Another song I’ve been thinking about is “Empty Chairs at Empty Tables” from Les Miserables. Thematically it relates to nicely our last album (about a failed revolution) but I think would be more difficult to do something fun with.

If anyone has any other suggestions, I’d love to hear them!

I may be misunderstanding what you’re looking for, but you do know that “Feeling Good” is from a musical, right? It’s from The Roar of the Greasepaint, the Smell of the Crowd, 1965.

Yes! That’s why I said “My hope is to find a song that’s not particularly well known… perhaps from a musical, not necessarily.”

Okay, gotcha. I just couldn’t quite tell from your OP if that’s what you were saying. I’ll keep an ear out for other suggestions!

My apologies for a less-than-informative OP, I’ll do better next time… and thank you for keeping an ear out! :smiley:

So, essentially you’re looking for a slow ‘power-ballad’ type song that could be given a Muse-style ‘pomping-up’?

I hear “power-ballad” and I think hair metal (though you may men something completely different!), whereas I’m looking for something in a more dramatic vein, with a lot of potential to have fun with the vocals as well as to give it that “pomping up.”

One thing I especially like about “feeling good” is that it’s from a musical, but it doesn’t have to have that context to work. Another thing I found interesting is the way “feeling good” has travelled - pretty much any cover you hear of it is based on Nina Simone’s version, not on any rendition from the musical itself. It’s been covered by everyone from George Michael to the Pussycat Dolls.

I know this was an odd request, and a difficult one to nail down. To pinpoint what I’m looking for a little bit better, another song that would have the same possibilities would be “Minnie the Moocher,” right up to when it drops out of the sultry, 4/4 swung feel into cut time (“a diamond car with platinum wheels…”) - lyrically, however, I’d want something much more open to my own, and the audience’s interpretation.

Thanks again for the help, greatly appreciated!

If you can get a duet going, try Mel Torme’s “Comin’ Home Babe”. Get a nice thick bass sound for that and it should rock hard.

Although Janis Joplin did an epic cover of this already, “Little Boy/Girl Blue” (Hart-Rogers) maybe done in a minor key instead could be quite haunting.
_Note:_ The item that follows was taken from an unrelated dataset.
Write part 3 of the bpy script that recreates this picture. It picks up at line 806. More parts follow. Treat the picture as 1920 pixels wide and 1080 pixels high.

No use old girl, you may as well surrender
Your hope is getting slender
Why won’t somebody send a tender Blue boy
To cheer a little girl blue

“You Don’t Have to Say You Love Me”
Left alone with just a memory
Life seems dead and so unreal
All thats left is loneliness
Theres nothing left to feel

Billie Holliday’s “Don’t Explain” was quietly covered by the Wild Colonials but could be ramped up and amped up nicely.

Also, check out the album by Snakefarm called “Songs from my Funeral” where they take old folk songs about death and double crossing and put them into a modern context.